_What to work on:_ Reproduce the top of the data verbatim, through and including the line that contains "# door mat strip".

_Given material:_
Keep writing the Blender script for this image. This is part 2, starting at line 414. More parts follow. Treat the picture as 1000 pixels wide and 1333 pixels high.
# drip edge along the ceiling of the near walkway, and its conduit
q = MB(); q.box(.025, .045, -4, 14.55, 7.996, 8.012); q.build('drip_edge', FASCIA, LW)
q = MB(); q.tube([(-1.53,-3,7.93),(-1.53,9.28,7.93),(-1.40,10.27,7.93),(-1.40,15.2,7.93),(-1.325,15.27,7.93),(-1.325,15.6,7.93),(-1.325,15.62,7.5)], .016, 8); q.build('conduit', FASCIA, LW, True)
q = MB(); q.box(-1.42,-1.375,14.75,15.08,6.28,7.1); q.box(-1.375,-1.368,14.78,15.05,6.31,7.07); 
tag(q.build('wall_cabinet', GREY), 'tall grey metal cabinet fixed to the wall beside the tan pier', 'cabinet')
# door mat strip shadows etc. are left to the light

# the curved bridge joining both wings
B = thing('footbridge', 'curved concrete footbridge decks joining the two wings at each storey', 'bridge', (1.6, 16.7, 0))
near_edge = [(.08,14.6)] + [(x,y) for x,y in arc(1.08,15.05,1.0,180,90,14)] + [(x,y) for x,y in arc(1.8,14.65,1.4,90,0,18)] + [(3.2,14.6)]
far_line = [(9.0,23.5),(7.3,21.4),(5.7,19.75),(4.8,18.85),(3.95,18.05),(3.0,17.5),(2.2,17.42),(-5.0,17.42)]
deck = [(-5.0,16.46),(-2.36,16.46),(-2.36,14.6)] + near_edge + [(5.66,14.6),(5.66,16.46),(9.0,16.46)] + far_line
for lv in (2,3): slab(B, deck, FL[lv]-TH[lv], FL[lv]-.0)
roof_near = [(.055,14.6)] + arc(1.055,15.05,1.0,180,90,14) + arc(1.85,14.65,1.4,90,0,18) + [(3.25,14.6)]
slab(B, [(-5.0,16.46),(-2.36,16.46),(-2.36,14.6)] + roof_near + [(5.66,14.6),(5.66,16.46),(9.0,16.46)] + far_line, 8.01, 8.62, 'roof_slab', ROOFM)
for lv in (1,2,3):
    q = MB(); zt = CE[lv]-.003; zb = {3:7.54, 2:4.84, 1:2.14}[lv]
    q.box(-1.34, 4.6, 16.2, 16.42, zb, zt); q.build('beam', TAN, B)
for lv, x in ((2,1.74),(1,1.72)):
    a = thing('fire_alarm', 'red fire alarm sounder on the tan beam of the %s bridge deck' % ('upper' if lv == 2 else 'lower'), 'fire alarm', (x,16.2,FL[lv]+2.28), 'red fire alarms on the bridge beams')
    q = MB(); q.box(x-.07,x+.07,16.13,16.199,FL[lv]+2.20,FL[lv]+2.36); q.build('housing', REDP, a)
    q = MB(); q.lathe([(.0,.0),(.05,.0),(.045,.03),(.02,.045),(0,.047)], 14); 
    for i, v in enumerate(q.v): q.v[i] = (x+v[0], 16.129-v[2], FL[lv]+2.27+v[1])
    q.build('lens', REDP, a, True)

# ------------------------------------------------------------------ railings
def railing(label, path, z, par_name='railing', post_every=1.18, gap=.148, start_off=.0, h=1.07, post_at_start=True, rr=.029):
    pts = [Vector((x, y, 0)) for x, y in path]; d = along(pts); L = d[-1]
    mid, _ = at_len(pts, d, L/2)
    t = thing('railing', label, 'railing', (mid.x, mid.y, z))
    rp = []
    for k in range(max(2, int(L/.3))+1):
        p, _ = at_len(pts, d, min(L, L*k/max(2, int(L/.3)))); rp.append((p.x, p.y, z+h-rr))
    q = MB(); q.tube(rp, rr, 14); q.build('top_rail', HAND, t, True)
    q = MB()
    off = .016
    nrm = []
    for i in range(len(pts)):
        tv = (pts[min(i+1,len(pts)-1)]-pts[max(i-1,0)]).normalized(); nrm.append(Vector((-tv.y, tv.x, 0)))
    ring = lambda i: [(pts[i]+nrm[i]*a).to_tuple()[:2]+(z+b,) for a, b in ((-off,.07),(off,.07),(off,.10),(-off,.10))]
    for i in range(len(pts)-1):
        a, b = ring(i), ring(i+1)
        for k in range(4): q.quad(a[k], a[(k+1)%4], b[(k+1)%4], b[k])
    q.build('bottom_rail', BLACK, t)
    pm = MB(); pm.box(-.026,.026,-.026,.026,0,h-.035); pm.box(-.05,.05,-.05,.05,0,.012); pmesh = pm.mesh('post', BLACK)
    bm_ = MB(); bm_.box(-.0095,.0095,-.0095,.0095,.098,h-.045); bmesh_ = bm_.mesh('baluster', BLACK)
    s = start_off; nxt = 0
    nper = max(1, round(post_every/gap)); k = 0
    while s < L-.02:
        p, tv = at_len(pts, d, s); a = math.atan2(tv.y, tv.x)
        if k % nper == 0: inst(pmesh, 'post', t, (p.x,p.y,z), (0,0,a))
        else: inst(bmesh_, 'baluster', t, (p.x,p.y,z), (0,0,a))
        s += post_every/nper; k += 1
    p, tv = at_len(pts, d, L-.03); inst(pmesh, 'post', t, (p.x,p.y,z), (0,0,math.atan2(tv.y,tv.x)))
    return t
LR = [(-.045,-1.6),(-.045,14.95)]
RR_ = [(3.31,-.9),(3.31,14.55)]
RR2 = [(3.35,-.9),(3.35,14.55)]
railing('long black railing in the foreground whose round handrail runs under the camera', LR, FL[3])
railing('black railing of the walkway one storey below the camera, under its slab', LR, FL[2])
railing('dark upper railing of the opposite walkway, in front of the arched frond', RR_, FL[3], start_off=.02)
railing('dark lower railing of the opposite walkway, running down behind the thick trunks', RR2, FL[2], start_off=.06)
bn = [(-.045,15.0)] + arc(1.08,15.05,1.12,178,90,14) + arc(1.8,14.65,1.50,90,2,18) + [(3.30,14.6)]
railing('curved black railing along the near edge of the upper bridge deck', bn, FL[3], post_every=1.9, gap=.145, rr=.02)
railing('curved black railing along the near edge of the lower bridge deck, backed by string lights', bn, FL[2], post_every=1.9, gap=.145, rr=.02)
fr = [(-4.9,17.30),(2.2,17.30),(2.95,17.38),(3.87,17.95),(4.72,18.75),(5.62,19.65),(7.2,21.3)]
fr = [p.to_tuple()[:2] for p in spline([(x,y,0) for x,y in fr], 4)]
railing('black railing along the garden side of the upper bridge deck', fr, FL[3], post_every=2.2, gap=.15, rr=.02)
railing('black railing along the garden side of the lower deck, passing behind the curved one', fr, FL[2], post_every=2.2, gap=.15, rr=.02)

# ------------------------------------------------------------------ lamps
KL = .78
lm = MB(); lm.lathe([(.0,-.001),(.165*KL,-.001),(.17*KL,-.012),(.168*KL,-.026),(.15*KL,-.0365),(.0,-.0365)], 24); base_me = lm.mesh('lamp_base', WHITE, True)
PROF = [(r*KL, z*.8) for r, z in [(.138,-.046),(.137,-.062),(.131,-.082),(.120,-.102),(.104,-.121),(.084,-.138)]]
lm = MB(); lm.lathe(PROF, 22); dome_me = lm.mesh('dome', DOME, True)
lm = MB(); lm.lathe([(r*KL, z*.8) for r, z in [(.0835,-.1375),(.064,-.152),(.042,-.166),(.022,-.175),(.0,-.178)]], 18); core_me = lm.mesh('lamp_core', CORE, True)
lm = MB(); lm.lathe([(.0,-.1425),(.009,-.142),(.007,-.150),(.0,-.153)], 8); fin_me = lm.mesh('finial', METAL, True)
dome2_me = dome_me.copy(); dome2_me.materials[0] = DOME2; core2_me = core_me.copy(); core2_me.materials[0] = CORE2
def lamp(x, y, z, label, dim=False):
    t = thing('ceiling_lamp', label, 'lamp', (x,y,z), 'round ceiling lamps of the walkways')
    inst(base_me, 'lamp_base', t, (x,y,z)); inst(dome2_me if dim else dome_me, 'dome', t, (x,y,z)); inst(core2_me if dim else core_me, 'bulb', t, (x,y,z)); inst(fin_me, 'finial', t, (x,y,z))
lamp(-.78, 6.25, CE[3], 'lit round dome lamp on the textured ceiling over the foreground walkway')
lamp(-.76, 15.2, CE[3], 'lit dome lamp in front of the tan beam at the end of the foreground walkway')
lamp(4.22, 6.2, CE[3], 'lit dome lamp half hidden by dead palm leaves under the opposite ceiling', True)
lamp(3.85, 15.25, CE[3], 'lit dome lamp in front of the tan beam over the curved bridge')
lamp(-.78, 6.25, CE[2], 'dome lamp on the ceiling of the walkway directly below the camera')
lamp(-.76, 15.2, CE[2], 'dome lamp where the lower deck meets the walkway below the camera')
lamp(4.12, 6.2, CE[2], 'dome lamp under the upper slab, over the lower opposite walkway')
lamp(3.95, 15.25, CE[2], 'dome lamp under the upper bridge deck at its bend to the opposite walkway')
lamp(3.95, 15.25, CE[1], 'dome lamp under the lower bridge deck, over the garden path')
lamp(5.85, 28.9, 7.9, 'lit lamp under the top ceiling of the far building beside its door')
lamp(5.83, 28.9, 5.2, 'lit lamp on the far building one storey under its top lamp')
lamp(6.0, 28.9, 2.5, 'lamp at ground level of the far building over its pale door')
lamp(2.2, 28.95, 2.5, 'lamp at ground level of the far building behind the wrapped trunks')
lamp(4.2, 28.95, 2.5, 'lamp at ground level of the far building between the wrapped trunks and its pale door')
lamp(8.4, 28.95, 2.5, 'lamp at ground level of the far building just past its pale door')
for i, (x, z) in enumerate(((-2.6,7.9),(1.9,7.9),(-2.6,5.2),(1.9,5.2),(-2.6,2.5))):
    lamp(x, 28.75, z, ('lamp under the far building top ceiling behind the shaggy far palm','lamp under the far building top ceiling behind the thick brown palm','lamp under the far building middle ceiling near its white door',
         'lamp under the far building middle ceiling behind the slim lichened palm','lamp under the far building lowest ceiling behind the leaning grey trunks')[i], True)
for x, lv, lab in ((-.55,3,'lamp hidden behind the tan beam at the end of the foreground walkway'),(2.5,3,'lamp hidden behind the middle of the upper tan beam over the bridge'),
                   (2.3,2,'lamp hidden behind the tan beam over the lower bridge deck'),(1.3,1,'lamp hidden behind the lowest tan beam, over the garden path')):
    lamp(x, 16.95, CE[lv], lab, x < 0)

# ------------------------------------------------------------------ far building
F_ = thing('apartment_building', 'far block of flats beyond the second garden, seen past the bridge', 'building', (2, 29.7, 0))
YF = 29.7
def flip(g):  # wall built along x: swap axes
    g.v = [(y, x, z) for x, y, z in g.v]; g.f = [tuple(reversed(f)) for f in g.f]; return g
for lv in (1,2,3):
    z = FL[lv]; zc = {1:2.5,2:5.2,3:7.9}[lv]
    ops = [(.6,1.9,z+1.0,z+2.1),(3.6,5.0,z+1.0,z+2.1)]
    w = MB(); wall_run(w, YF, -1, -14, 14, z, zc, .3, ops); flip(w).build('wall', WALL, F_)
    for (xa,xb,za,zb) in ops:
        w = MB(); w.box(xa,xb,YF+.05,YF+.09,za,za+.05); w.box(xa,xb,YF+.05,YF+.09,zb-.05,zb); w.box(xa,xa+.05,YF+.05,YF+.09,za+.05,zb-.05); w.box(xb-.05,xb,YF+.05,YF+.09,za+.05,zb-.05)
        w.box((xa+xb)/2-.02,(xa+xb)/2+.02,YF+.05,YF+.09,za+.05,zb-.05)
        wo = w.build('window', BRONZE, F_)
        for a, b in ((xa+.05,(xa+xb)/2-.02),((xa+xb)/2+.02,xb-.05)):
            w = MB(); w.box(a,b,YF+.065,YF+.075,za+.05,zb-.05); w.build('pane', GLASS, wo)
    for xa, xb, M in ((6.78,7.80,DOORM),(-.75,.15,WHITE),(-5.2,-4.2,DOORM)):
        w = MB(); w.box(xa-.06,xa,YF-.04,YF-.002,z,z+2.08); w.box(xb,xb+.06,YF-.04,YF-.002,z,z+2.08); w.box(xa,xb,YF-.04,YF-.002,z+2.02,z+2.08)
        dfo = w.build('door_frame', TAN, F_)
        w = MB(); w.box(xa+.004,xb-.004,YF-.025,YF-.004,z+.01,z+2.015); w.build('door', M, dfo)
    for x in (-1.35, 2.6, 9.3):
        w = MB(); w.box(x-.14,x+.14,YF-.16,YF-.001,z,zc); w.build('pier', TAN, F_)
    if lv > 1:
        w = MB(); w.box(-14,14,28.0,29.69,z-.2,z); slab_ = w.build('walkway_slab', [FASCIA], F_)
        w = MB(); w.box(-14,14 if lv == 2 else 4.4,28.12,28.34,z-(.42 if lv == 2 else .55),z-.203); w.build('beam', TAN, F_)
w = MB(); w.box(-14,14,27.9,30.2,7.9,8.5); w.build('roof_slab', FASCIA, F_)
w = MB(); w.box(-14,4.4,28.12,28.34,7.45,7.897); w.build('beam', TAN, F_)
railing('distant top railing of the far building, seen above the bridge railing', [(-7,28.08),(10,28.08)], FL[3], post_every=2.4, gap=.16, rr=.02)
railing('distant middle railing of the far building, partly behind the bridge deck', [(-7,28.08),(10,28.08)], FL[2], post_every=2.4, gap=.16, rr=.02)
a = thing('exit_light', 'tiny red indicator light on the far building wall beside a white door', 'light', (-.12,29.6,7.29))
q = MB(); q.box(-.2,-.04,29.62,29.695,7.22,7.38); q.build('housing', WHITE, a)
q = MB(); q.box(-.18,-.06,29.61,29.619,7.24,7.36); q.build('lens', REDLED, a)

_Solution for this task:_
Keep writing the Blender script for this image. This is part 2, starting at line 414. More parts follow. Treat the picture as 1000 pixels wide and 1333 pixels high.
# drip edge along the ceiling of the near walkway, and its conduit
q = MB(); q.box(.025, .045, -4, 14.55, 7.996, 8.012); q.build('drip_edge', FASCIA, LW)
q = MB(); q.tube([(-1.53,-3,7.93),(-1.53,9.28,7.93),(-1.40,10.27,7.93),(-1.40,15.2,7.93),(-1.325,15.27,7.93),(-1.325,15.6,7.93),(-1.325,15.62,7.5)], .016, 8); q.build('conduit', FASCIA, LW, True)
q = MB(); q.box(-1.42,-1.375,14.75,15.08,6.28,7.1); q.box(-1.375,-1.368,14.78,15.05,6.31,7.07); 
tag(q.build('wall_cabinet', GREY), 'tall grey metal cabinet fixed to the wall beside the tan pier', 'cabinet')
# door mat strip shadows etc. are left to the light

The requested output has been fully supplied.